As for the proposed dike, Monica said the neighbors have done a disservice by disseminating information about the plan prematurely.

“(The dike) is just one proposal that we are milling over,” Monica said. “This is a six-year process we’re going through and these things that are being brought out may never come to pass.”

Rather, Monica said he’s in land-planning limbo, waiting for the county to respond to a second iteration of technical studies his group submitted just before Christmas.

“We have no idea what is going on with the county. Frankly, this is just a side issue for them and we are not sure what the county will eventually require us to do,” Monica said.

As for the dike, Monica said his company isn’t pushing for it. He’d like to secure entitlements to build or sell the subdivided lots with as few strings attached as possible.

“At this point, we’d like to ask for the patience of the neighbors,” Monica said. “There is no point in infuriating everybody (about the dike) when it’s something that might not happen. Once we know, then everyone else will know, too.”

The project will be required to preserve creosote habitat off-site, but the county hasn’t told the developer how many acres will need to be purchased for that purpose. Monica said he’s sensitive to the large number of ocotillo on site and he’s hoping to sell the lots in bundles to potential homeowners who want to build one home and leave other lots untouched.

Tub Canyon neighbors have raised $10,000 thus far to pay for the attorney, Collins said. The main goal will be for the attorney to ensure that the county requires a full “on-the-ground” Environmental Impact Report, he said. “We need to stop this dike madness,” Collins added. “It’s just not needed. Unfortunately, the only way to really get things done is with an attorney.”

The Country Club Estates project has had four different county planners assigned to it since the development was first proposed in 2005. The current project manager, Mark Slovick, did not return a phone call by deadline. Previously, county staff indicated that a decision will be forthcoming on the project and if a mitigated negative declaration is issued, the document will be open to public comments.

Jeanette Hartman, the San Diego Sierra Club’s land-use committee chairperson, attended the organizing meeting put on by the neighbors of the proposed project.
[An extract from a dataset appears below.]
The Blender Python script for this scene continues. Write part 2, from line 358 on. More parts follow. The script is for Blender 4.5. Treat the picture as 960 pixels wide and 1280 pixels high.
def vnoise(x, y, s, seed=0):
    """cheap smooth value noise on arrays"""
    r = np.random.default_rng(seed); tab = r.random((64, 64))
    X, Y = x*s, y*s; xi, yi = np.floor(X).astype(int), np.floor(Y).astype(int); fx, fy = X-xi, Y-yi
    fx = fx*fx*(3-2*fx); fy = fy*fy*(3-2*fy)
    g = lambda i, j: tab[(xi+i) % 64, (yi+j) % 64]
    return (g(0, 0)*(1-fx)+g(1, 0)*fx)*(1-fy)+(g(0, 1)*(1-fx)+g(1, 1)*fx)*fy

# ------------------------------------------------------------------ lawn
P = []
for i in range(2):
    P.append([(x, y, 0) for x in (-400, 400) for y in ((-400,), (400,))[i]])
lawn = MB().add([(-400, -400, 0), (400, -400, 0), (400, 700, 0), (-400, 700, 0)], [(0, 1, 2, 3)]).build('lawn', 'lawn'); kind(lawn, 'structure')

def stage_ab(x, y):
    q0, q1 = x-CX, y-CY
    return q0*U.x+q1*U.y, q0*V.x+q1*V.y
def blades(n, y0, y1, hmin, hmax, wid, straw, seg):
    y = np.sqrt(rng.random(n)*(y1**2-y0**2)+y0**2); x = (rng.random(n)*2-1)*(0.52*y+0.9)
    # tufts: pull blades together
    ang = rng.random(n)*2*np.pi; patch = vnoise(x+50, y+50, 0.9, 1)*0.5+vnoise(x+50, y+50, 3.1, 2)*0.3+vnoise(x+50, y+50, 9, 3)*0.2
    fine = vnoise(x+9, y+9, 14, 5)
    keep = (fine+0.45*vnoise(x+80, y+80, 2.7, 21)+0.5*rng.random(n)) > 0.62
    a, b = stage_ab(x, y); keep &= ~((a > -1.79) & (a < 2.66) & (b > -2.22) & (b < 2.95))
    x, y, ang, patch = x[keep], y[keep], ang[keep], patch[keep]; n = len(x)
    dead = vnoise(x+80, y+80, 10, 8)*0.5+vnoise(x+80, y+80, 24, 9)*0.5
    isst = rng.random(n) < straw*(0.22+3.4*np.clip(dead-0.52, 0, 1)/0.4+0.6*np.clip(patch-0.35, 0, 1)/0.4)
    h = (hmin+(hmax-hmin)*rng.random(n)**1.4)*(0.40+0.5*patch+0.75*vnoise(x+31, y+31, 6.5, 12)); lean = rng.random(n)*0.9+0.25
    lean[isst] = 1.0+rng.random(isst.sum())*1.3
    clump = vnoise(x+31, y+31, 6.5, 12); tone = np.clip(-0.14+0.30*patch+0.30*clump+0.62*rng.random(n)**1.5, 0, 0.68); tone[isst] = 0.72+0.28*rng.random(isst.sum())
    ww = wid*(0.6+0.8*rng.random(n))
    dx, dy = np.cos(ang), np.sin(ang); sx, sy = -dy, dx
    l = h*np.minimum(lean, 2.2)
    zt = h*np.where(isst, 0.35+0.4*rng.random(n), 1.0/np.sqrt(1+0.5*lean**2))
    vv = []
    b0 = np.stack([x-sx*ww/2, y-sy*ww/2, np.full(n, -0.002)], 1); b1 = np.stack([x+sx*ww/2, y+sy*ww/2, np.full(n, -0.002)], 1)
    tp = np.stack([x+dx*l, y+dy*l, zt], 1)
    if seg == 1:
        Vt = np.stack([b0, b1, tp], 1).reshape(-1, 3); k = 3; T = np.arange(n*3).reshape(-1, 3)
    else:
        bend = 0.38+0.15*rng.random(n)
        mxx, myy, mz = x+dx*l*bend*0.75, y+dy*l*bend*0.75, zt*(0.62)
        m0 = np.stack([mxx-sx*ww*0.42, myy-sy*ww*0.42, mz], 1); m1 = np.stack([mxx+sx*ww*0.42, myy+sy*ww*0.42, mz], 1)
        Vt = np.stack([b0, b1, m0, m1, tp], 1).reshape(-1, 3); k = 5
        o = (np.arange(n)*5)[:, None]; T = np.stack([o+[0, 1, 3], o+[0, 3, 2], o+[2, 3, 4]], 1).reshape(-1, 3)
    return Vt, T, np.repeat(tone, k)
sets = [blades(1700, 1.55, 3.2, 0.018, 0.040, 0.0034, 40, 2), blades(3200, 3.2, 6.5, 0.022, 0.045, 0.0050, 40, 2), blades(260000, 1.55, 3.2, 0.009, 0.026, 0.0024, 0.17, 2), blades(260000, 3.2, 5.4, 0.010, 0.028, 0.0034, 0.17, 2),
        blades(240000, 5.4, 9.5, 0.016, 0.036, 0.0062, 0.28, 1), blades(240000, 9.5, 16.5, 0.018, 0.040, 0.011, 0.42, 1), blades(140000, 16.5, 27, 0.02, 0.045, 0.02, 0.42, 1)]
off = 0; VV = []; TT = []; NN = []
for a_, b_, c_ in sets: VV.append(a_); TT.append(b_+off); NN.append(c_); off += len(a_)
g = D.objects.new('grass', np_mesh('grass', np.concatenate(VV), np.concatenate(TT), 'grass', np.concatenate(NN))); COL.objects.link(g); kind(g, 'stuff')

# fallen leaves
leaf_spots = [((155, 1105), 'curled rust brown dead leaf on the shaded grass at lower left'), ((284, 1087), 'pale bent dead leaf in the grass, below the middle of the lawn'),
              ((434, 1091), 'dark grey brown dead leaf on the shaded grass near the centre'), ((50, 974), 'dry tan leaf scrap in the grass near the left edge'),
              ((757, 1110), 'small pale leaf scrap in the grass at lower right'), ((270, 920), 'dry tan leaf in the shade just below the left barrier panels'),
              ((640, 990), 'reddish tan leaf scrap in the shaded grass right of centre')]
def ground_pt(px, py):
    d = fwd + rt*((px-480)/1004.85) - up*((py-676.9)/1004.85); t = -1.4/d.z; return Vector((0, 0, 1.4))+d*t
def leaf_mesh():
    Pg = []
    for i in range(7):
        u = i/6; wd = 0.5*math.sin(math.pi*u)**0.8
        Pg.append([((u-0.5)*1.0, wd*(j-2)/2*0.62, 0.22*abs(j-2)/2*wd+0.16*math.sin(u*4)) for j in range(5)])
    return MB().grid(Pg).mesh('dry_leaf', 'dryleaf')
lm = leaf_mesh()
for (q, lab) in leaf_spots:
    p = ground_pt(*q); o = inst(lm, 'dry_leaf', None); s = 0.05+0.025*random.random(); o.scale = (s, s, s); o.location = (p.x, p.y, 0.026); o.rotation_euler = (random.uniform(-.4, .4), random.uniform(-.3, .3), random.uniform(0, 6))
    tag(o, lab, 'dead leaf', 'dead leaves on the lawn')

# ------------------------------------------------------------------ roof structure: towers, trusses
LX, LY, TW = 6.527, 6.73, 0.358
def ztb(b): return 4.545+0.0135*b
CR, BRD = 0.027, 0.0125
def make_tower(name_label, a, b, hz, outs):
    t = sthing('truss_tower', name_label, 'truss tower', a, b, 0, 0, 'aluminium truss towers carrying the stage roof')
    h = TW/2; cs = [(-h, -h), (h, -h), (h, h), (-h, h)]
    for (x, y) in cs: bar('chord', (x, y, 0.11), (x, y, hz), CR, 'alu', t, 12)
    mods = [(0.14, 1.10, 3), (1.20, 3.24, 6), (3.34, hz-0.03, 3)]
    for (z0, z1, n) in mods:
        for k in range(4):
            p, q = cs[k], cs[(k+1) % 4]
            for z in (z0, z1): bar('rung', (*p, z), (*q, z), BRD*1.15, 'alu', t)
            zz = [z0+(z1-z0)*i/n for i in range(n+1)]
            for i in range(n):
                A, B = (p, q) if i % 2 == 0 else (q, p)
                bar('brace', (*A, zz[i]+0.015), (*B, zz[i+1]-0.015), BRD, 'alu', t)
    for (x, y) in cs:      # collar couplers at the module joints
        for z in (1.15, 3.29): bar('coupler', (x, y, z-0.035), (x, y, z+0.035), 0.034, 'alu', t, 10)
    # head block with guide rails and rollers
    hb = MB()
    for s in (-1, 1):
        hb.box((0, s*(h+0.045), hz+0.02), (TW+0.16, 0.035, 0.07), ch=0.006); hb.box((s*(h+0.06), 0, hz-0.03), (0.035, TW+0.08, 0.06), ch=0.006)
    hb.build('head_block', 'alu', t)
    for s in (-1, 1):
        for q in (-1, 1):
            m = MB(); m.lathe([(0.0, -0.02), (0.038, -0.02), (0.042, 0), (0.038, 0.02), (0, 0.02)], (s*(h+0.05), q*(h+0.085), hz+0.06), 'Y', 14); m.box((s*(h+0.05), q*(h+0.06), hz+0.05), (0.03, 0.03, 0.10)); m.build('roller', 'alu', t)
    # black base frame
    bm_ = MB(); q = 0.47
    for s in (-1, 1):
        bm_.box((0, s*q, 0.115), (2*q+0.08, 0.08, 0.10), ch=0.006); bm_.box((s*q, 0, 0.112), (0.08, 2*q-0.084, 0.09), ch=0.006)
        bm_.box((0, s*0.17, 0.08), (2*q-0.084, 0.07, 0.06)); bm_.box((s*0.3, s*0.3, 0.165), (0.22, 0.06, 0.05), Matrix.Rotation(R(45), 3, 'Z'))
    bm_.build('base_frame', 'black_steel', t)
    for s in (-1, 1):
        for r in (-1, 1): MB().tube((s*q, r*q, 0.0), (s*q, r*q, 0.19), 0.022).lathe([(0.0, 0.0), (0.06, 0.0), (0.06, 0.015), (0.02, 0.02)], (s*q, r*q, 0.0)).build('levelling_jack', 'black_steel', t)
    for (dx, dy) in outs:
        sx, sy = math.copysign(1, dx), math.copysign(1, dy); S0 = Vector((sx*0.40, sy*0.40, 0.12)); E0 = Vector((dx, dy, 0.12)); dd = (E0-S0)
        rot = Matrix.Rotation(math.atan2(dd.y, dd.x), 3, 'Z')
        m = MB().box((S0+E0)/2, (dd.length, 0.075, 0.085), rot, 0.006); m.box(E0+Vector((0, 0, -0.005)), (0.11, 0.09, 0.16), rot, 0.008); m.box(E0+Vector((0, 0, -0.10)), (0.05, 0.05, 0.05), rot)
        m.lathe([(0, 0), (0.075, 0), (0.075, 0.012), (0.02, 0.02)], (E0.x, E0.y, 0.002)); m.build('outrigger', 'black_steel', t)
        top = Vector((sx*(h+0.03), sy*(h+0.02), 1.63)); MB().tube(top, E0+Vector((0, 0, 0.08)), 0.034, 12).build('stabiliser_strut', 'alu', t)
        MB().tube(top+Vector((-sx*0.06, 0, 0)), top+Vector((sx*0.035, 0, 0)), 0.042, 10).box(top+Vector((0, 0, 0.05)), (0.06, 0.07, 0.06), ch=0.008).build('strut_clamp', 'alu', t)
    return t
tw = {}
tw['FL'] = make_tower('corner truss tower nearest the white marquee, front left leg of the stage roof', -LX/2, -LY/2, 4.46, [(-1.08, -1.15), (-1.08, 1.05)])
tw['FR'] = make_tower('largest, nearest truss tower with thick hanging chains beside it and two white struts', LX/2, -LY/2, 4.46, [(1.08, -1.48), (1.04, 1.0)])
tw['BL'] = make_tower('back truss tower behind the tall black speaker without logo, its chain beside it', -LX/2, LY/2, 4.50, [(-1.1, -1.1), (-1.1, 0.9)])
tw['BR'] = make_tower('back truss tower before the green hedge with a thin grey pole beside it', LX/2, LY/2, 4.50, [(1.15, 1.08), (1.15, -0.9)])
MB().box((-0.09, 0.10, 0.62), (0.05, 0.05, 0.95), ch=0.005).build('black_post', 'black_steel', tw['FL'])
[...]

She said the Sierra Club plans to monitor the situation with an interest in protecting the ocotillo forest. “It is good that the community is organizing,” Hartman said. “This is an appropriate project for the local sponsor group to take on. That is what sponsor groups are for, to form committees for pro-active planning.

“We’re waiting for the county to finish its preliminary assessment, but this appears to be a large project that would severely damage the environment of the Borrego Valley.”